Que faut-il penser de cette théorie ? Est-ce pour la science une base solide ?
Une loi doit être une relation synthétique constante entre deux qualités. — On peut objecter que le principe de la stabilité des lois de la nature pourrait bien n'être pas absolument vrai, et que peut-être il faut considérer la loi comme un concept provisoire, ainsi qu'on fait aujourd'hui pour les espèces. Pour qu’une loi fût universelle, il faudrait que les qualités qu'elle relie fussent absolument simples, ce qui parait inconcevable.
En définitive, si l’on cherche l'absolu et le simple, il faut renoncer au point de vue de la qualité, d'où résulte la conception de la loi.
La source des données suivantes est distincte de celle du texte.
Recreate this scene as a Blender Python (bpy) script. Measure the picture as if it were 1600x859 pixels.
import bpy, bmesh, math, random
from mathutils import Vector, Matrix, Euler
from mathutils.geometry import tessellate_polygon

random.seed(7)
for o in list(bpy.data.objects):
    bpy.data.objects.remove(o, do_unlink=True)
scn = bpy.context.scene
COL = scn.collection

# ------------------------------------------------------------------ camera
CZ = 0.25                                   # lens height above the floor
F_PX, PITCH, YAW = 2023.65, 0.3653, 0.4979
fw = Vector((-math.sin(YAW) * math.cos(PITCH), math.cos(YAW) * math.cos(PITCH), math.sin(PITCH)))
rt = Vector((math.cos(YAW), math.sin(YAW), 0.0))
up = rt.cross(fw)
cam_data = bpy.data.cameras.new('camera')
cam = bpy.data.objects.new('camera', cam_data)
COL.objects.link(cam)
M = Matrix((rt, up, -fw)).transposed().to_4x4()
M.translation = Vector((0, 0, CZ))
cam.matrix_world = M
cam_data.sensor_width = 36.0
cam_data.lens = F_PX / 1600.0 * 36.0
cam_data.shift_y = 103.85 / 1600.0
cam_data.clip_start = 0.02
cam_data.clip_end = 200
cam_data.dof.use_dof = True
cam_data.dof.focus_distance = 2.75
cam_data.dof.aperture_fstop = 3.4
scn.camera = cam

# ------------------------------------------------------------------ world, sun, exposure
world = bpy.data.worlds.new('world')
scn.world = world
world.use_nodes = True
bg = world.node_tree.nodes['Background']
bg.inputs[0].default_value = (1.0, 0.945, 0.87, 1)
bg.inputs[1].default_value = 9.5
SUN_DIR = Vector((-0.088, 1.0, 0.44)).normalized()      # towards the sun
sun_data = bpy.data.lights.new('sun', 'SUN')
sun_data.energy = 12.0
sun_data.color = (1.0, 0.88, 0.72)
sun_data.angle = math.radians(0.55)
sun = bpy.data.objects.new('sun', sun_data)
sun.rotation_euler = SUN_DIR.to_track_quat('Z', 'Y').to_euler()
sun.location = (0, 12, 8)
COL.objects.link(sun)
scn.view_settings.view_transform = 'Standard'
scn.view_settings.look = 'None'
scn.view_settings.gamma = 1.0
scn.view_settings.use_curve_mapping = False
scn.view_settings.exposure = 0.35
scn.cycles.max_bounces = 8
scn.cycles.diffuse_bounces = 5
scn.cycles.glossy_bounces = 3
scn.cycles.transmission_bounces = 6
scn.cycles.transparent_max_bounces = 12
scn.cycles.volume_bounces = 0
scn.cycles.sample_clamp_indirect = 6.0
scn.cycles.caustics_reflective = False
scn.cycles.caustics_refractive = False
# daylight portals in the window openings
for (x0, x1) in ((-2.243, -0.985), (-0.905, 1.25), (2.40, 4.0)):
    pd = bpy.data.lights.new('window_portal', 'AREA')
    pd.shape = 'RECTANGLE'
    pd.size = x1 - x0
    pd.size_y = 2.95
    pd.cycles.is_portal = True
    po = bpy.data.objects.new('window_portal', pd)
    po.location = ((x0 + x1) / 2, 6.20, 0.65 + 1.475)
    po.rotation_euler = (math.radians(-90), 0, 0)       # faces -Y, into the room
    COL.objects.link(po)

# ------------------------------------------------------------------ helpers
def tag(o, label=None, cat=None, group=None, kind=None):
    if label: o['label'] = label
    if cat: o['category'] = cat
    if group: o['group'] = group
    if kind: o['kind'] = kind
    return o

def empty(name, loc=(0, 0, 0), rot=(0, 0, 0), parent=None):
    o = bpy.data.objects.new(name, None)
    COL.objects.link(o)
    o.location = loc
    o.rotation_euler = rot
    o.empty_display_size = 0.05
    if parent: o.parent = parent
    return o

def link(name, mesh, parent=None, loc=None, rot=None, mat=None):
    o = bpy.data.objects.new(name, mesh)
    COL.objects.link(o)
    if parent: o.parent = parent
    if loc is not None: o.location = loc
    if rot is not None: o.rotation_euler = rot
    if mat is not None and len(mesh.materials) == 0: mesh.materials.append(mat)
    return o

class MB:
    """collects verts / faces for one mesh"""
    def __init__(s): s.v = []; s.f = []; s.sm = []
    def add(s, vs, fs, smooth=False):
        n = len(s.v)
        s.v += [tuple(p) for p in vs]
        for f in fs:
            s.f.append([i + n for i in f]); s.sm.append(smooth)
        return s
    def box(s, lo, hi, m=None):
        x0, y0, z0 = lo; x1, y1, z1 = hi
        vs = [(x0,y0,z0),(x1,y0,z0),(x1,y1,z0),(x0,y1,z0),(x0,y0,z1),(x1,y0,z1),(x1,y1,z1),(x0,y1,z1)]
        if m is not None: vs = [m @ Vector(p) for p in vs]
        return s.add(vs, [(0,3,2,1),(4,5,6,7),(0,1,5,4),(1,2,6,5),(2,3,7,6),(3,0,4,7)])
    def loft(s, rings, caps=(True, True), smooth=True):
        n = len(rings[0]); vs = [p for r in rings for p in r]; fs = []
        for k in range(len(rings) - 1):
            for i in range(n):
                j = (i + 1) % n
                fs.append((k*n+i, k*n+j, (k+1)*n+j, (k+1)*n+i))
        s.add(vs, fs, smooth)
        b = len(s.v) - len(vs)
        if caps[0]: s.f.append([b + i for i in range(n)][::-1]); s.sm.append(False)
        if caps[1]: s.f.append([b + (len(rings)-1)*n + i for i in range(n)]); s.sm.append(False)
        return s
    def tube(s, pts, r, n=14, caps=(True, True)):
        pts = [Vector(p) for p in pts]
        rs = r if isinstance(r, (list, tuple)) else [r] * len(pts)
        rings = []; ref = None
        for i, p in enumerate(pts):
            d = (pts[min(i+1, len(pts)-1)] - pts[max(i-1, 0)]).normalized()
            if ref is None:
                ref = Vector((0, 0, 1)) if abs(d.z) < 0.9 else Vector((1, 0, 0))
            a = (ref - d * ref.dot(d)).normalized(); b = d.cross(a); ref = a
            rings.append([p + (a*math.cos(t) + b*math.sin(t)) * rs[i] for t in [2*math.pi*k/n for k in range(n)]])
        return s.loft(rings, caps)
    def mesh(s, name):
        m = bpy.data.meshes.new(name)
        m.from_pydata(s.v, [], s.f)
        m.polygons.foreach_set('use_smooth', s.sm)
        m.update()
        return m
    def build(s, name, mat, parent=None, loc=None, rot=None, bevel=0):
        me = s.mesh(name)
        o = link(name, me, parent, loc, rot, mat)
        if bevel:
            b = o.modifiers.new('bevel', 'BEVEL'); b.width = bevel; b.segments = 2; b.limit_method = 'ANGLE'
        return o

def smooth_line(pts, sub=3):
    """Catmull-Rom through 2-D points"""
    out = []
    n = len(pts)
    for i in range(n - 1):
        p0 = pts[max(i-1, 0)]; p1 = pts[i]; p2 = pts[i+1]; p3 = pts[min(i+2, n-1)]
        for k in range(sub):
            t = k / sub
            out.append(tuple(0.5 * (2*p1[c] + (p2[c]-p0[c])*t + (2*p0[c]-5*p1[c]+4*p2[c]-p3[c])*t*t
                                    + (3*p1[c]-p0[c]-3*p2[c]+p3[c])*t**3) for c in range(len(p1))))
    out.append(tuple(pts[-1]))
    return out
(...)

Mais peut-être y a-t-il, sous le monde des qualités, un monde qui comporte la détermination absolue ; ce monde serait celui de la quantité. Peut-être la causation est-elle au fond
une addition. Ainsi connus, les rapports des choses peuvent être universels et nécessaires : mais ce ne sont plus des lois, ce sont des égalités mathématiques. Ce point de vue est paradoxal : il fait dépendre l'être de sa mesure, Déjà, dans l’antiquité, les Pythagoriciens en avaient eu l’idée : Descartes a philosophé pour l’établir, et, aujourd’hui encore, il semble que ce soit là le point de vue de la science idéale." (pp.17-19)
-Émile Boutroux, La philosophie allemande au XVIIe siècle. Les prédécesseurs de Leibniz. Bacon, Descartes, Hobbes, Spinoza, Malebranche, Locke, Paris, Vrin, 1948 (retranscription d'un cours à la Sorbonne de 1887-1888), 241 pages.